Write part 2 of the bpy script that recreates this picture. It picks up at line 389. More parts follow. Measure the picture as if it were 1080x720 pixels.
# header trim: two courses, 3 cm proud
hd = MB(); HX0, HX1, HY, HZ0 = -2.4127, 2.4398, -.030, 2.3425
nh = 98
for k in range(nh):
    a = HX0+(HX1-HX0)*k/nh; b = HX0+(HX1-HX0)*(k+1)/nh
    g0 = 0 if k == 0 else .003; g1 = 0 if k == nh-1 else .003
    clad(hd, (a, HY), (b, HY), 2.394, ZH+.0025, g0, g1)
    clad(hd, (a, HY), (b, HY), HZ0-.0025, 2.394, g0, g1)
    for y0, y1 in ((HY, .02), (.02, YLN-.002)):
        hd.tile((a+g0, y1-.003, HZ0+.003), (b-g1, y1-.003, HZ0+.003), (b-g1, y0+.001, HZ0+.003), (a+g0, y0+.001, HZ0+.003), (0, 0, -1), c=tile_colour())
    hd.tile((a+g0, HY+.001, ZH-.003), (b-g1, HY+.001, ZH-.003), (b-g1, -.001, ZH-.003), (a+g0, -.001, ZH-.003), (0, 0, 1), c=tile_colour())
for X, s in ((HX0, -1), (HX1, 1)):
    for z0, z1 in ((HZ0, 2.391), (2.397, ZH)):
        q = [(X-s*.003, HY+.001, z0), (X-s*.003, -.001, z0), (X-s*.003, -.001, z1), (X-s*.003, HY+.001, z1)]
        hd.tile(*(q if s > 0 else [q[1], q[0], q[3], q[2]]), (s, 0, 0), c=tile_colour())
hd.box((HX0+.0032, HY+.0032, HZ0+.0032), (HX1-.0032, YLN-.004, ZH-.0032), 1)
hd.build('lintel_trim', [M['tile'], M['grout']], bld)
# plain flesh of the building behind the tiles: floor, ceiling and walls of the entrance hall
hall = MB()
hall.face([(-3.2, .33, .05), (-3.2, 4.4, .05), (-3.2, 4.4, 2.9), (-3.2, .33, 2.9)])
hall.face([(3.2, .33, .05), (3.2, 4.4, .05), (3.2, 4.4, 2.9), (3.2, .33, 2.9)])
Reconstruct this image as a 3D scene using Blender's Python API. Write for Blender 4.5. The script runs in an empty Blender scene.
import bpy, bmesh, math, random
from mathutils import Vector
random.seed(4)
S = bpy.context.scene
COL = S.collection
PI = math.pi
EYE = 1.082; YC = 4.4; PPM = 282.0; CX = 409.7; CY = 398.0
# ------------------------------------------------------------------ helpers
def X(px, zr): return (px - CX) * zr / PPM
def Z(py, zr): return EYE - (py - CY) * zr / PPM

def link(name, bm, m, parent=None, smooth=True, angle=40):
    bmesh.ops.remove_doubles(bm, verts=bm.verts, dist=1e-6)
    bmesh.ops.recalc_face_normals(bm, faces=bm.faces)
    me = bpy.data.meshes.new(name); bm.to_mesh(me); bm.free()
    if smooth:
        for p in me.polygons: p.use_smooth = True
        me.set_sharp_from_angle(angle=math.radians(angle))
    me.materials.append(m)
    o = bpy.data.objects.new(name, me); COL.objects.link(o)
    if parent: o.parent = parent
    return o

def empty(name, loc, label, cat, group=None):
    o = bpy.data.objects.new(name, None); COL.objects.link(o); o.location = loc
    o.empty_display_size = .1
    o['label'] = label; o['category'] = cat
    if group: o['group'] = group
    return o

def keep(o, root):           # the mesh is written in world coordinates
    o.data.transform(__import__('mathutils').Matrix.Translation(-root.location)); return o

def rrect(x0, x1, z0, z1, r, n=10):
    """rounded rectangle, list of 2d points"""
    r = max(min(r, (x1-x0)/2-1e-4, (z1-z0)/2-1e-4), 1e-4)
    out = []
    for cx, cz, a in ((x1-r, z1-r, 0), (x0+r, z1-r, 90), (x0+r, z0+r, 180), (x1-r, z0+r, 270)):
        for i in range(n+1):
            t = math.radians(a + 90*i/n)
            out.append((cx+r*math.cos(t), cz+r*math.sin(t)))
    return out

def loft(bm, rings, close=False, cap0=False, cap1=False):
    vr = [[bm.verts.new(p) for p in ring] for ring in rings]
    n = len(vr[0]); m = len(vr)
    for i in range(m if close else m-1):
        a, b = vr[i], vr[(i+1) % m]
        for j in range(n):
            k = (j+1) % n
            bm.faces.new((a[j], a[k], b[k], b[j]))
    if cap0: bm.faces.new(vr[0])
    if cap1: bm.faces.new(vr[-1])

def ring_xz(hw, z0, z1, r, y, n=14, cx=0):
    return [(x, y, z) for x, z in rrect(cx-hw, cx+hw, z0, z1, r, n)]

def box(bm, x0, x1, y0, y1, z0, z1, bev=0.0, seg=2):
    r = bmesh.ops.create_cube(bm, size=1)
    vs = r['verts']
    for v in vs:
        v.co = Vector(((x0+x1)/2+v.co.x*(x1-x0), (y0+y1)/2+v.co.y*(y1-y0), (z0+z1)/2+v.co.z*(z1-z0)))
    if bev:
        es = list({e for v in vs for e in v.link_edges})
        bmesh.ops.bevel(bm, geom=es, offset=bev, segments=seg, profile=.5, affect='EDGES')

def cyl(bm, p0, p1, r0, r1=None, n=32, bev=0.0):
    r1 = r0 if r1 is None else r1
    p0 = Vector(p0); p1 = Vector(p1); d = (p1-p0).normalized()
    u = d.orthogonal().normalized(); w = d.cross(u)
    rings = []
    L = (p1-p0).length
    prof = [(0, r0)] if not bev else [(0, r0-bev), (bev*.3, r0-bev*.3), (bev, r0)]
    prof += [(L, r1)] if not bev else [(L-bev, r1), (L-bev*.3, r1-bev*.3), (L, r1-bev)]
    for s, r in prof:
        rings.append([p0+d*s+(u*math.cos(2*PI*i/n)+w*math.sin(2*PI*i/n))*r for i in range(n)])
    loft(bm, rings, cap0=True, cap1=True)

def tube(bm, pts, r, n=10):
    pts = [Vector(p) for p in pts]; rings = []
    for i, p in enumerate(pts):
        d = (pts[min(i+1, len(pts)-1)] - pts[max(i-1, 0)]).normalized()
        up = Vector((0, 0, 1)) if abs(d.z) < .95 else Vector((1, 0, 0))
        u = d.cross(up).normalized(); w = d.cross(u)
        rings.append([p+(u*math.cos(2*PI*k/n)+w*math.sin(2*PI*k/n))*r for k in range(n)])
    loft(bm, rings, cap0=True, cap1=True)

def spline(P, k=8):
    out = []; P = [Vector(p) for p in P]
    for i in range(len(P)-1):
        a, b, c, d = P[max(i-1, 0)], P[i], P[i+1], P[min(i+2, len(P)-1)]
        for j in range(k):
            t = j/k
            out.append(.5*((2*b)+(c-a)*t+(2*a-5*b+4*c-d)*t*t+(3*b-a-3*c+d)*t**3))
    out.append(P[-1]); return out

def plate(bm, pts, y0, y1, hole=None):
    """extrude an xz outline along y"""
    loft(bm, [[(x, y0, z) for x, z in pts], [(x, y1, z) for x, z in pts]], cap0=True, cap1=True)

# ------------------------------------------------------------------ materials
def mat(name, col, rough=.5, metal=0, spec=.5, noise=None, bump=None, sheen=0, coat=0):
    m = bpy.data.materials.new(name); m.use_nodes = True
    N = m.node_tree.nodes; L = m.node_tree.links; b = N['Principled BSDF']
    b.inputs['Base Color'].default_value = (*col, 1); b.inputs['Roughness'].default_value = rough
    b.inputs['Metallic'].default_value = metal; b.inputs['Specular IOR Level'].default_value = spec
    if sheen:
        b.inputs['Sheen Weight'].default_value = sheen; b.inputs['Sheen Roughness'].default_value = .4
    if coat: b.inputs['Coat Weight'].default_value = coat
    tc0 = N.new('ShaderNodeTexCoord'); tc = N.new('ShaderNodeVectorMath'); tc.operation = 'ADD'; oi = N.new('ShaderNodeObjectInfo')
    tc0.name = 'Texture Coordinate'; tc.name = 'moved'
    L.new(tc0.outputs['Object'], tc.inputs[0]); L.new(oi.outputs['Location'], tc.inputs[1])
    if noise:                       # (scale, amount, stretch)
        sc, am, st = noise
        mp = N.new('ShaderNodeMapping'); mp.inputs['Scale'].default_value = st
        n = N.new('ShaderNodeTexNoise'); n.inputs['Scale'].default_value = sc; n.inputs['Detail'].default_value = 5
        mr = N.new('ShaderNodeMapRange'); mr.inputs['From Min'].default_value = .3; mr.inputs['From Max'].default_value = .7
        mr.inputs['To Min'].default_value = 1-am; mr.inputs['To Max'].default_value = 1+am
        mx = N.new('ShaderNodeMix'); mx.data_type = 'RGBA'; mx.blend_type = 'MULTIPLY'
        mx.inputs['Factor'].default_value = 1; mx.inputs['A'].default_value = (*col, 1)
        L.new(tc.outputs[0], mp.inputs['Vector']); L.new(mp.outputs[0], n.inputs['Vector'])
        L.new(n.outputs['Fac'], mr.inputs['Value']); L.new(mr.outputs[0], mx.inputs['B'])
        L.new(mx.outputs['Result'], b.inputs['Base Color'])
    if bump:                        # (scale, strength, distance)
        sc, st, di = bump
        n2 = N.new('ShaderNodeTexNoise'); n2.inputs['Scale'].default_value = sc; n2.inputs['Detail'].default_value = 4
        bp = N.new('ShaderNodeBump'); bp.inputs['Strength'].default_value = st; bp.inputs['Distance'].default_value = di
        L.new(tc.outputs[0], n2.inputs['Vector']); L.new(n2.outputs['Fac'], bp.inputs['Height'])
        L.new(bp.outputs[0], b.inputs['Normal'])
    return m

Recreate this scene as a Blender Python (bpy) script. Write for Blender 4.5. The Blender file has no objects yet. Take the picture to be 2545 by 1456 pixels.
+---+
Problem requirements
Return only the exact lines from the opening of the records through the line that contains "def Z(py, zr): return", both included.

Written response
Write part 2 of the bpy script that recreates this picture. It picks up at line 389. More parts follow. Measure the picture as if it were 1080x720 pixels.
# header trim: two courses, 3 cm proud
hd = MB(); HX0, HX1, HY, HZ0 = -2.4127, 2.4398, -.030, 2.3425
nh = 98
for k in range(nh):
    a = HX0+(HX1-HX0)*k/nh; b = HX0+(HX1-HX0)*(k+1)/nh
    g0 = 0 if k == 0 else .003; g1 = 0 if k == nh-1 else .003
    clad(hd, (a, HY), (b, HY), 2.394, ZH+.0025, g0, g1)
    clad(hd, (a, HY), (b, HY), HZ0-.0025, 2.394, g0, g1)
    for y0, y1 in ((HY, .02), (.02, YLN-.002)):
        hd.tile((a+g0, y1-.003, HZ0+.003), (b-g1, y1-.003, HZ0+.003), (b-g1, y0+.001, HZ0+.003), (a+g0, y0+.001, HZ0+.003), (0, 0, -1), c=tile_colour())
    hd.tile((a+g0, HY+.001, ZH-.003), (b-g1, HY+.001, ZH-.003), (b-g1, -.001, ZH-.003), (a+g0, -.001, ZH-.003), (0, 0, 1), c=tile_colour())
for X, s in ((HX0, -1), (HX1, 1)):
    for z0, z1 in ((HZ0, 2.391), (2.397, ZH)):
        q = [(X-s*.003, HY+.001, z0), (X-s*.003, -.001, z0), (X-s*.003, -.001, z1), (X-s*.003, HY+.001, z1)]
        hd.tile(*(q if s > 0 else [q[1], q[0], q[3], q[2]]), (s, 0, 0), c=tile_colour())
hd.box((HX0+.0032, HY+.0032, HZ0+.0032), (HX1-.0032, YLN-.004, ZH-.0032), 1)
hd.build('lintel_trim', [M['tile'], M['grout']], bld)
# plain flesh of the building behind the tiles: floor, ceiling and walls of the entrance hall
hall = MB()
hall.face([(-3.2, .33, .05), (-3.2, 4.4, .05), (-3.2, 4.4, 2.9), (-3.2, .33, 2.9)])
hall.face([(3.2, .33, .05), (3.2, 4.4, .05), (3.2, 4.4, 2.9), (3.2, .33, 2.9)])
Reconstruct this image as a 3D scene using Blender's Python API. Write for Blender 4.5. The script runs in an empty Blender scene.
import bpy, bmesh, math, random
from mathutils import Vector
random.seed(4)
S = bpy.context.scene
COL = S.collection
PI = math.pi
EYE = 1.082; YC = 4.4; PPM = 282.0; CX = 409.7; CY = 398.0
# ------------------------------------------------------------------ helpers
def X(px, zr): return (px - CX) * zr / PPM
def Z(py, zr): return EYE - (py - CY) * zr / PPM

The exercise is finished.